_Exercise requirements_:
Locate the line containing "Model this scene" in the data below. Reproduce it and every following line up to the end, exactly as given.

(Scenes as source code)
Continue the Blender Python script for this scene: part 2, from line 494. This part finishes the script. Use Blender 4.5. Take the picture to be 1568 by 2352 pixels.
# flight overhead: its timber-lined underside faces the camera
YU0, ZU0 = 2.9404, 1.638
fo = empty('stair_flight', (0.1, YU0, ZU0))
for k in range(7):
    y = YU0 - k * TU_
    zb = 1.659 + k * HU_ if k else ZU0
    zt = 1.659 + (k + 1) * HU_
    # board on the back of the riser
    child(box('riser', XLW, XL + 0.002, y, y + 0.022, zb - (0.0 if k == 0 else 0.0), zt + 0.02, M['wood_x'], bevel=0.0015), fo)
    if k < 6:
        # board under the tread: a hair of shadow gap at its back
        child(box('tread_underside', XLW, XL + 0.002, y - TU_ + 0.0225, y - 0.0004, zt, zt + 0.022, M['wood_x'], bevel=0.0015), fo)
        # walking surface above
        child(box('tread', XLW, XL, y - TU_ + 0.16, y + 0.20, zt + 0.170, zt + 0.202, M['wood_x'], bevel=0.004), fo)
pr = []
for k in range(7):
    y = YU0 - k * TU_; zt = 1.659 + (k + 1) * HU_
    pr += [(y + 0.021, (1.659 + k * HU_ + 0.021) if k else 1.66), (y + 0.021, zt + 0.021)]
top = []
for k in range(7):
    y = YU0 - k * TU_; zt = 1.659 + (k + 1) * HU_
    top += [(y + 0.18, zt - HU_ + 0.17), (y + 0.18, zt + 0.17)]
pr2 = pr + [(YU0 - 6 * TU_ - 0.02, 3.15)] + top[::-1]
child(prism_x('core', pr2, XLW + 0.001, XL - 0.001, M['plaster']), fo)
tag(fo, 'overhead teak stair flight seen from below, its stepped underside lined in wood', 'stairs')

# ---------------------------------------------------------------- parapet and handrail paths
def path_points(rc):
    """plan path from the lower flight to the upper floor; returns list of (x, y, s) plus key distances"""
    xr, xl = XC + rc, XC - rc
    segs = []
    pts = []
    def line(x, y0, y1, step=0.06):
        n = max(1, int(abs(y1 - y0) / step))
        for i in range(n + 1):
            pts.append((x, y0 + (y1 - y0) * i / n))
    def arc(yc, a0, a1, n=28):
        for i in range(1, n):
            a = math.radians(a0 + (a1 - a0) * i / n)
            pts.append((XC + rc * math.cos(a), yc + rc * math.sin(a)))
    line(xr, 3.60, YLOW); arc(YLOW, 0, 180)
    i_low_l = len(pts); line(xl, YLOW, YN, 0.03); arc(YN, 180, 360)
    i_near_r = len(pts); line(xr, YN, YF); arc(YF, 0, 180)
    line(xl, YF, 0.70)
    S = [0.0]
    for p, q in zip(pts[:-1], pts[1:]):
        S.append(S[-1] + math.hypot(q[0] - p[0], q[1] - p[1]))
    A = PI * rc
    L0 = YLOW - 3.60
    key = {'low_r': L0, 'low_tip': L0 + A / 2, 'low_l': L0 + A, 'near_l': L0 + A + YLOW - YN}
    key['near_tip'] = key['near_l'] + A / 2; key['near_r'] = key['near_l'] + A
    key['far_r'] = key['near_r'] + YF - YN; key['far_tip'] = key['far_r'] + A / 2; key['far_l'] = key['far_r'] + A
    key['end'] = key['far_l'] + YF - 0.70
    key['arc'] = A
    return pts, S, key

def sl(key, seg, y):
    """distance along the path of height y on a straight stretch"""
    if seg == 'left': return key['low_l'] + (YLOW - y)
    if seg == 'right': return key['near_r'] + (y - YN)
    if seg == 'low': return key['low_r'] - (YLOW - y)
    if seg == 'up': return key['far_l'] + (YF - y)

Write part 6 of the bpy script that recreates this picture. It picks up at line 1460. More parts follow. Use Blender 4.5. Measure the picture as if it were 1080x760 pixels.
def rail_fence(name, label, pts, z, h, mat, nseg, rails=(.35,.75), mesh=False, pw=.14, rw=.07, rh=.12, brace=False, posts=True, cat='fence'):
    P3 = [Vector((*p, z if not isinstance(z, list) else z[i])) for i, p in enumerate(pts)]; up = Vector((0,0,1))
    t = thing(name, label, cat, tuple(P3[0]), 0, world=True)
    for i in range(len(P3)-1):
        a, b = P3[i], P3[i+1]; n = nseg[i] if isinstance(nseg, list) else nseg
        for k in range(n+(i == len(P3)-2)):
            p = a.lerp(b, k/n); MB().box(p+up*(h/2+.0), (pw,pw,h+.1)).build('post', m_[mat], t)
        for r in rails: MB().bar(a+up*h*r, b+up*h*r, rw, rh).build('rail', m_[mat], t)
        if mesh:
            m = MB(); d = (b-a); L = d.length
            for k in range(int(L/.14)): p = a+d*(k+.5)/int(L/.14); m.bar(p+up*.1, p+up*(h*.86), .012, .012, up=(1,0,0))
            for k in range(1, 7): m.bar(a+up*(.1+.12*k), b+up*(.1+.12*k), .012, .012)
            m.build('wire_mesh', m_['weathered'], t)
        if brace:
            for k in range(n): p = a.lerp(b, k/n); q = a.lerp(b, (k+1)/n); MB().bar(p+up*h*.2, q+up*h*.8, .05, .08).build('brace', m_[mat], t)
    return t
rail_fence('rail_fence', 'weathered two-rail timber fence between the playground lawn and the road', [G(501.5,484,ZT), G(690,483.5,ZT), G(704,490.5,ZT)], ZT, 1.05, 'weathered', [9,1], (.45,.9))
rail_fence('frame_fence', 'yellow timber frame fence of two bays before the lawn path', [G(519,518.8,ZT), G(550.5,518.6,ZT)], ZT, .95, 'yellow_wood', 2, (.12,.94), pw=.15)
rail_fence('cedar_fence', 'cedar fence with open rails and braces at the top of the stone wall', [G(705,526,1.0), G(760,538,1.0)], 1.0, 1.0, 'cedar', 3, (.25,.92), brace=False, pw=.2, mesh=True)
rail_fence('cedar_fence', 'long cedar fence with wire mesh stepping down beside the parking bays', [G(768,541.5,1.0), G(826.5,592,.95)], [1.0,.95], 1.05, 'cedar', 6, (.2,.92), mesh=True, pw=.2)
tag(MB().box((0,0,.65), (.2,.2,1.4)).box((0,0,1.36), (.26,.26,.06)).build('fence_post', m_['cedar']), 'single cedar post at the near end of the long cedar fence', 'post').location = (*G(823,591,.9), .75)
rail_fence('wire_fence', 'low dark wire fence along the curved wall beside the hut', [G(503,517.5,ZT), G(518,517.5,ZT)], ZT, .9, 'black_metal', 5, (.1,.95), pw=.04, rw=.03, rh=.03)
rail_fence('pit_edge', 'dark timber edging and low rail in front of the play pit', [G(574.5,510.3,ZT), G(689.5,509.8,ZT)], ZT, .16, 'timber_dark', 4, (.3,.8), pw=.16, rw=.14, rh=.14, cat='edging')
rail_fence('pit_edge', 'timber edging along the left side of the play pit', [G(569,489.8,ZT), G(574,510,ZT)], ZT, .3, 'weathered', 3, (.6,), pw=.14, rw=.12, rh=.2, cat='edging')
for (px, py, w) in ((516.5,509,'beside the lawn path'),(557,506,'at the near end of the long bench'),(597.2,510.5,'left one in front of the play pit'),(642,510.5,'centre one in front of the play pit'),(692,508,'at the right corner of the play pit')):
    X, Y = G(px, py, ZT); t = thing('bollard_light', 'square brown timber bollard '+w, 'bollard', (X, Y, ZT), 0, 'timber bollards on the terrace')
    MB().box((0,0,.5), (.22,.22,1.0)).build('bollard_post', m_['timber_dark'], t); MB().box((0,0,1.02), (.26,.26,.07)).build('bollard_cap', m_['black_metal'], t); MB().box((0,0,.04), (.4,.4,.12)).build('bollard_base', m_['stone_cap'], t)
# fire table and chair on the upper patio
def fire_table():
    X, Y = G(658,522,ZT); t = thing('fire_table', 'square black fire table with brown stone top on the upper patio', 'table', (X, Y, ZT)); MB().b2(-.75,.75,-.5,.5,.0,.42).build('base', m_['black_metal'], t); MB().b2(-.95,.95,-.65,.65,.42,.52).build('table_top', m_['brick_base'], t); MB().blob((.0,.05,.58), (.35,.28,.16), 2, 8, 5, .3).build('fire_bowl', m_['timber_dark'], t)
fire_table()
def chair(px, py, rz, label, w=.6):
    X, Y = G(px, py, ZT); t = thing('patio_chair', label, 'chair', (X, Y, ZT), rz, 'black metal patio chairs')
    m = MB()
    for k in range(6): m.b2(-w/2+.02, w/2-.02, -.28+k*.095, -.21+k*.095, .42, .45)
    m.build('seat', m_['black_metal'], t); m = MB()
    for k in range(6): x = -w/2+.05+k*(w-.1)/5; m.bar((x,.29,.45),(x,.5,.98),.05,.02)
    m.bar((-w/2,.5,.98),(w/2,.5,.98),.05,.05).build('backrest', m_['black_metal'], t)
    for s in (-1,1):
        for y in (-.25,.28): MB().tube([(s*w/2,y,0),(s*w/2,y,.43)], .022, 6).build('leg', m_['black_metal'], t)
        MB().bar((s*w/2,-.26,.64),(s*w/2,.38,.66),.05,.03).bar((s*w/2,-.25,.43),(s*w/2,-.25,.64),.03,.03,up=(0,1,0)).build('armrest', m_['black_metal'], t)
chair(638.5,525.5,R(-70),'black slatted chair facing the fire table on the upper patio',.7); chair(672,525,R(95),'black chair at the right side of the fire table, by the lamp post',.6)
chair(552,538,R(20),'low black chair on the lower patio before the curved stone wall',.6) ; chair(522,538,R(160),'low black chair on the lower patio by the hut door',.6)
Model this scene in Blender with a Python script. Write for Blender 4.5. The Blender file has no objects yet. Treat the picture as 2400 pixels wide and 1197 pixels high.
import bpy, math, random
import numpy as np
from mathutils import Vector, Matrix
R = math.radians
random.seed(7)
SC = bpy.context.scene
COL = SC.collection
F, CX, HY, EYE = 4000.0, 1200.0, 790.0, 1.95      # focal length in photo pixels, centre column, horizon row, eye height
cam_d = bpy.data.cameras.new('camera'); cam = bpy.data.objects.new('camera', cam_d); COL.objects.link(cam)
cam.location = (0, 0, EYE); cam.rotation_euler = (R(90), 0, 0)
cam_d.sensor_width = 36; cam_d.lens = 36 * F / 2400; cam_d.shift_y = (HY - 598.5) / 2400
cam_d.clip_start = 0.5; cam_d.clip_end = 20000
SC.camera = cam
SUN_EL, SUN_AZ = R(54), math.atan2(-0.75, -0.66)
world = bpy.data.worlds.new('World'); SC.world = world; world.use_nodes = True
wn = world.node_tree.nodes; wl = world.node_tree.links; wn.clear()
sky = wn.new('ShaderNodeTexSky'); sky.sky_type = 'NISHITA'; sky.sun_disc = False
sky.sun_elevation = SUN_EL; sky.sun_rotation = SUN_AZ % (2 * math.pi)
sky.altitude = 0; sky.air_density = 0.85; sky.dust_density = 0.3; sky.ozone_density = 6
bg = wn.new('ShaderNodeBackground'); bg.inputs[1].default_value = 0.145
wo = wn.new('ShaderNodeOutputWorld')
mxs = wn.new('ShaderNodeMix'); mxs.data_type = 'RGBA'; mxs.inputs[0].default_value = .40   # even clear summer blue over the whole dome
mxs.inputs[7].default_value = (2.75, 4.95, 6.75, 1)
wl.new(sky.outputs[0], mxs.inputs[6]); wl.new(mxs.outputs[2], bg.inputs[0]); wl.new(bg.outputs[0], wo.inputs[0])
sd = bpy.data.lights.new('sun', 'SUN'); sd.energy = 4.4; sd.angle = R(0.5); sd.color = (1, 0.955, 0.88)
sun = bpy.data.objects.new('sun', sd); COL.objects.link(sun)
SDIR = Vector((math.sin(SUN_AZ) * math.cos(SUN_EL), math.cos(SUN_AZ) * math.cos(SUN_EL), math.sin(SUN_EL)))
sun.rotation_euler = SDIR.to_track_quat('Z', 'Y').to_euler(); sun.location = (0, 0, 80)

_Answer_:
Model this scene in Blender with a Python script. Write for Blender 4.5. The Blender file has no objects yet. Treat the picture as 2400 pixels wide and 1197 pixels high.
import bpy, math, random
import numpy as np
from mathutils import Vector, Matrix
R = math.radians
random.seed(7)
SC = bpy.context.scene
COL = SC.collection
F, CX, HY, EYE = 4000.0, 1200.0, 790.0, 1.95      # focal length in photo pixels, centre column, horizon row, eye height
cam_d = bpy.data.cameras.new('camera'); cam = bpy.data.objects.new('camera', cam_d); COL.objects.link(cam)
cam.location = (0, 0, EYE); cam.rotation_euler = (R(90), 0, 0)
cam_d.sensor_width = 36; cam_d.lens = 36 * F / 2400; cam_d.shift_y = (HY - 598.5) / 2400
cam_d.clip_start = 0.5; cam_d.clip_end = 20000
SC.camera = cam
SUN_EL, SUN_AZ = R(54), math.atan2(-0.75, -0.66)
world = bpy.data.worlds.new('World'); SC.world = world; world.use_nodes = True
wn = world.node_tree.nodes; wl = world.node_tree.links; wn.clear()
sky = wn.new('ShaderNodeTexSky'); sky.sky_type = 'NISHITA'; sky.sun_disc = False
sky.sun_elevation = SUN_EL; sky.sun_rotation = SUN_AZ % (2 * math.pi)
sky.altitude = 0; sky.air_density = 0.85; sky.dust_density = 0.3; sky.ozone_density = 6
bg = wn.new('ShaderNodeBackground'); bg.inputs[1].default_value = 0.145
wo = wn.new('ShaderNodeOutputWorld')
mxs = wn.new('ShaderNodeMix'); mxs.data_type = 'RGBA'; mxs.inputs[0].default_value = .40   # even clear summer blue over the whole dome
mxs.inputs[7].default_value = (2.75, 4.95, 6.75, 1)
wl.new(sky.outputs[0], mxs.inputs[6]); wl.new(mxs.outputs[2], bg.inputs[0]); wl.new(bg.outputs[0], wo.inputs[0])
sd = bpy.data.lights.new('sun', 'SUN'); sd.energy = 4.4; sd.angle = R(0.5); sd.color = (1, 0.955, 0.88)
sun = bpy.data.objects.new('sun', sd); COL.objects.link(sun)
SDIR = Vector((math.sin(SUN_AZ) * math.cos(SUN_EL), math.cos(SUN_AZ) * math.cos(SUN_EL), math.sin(SUN_EL)))
sun.rotation_euler = SDIR.to_track_quat('Z', 'Y').to_euler(); sun.location = (0, 0, 80)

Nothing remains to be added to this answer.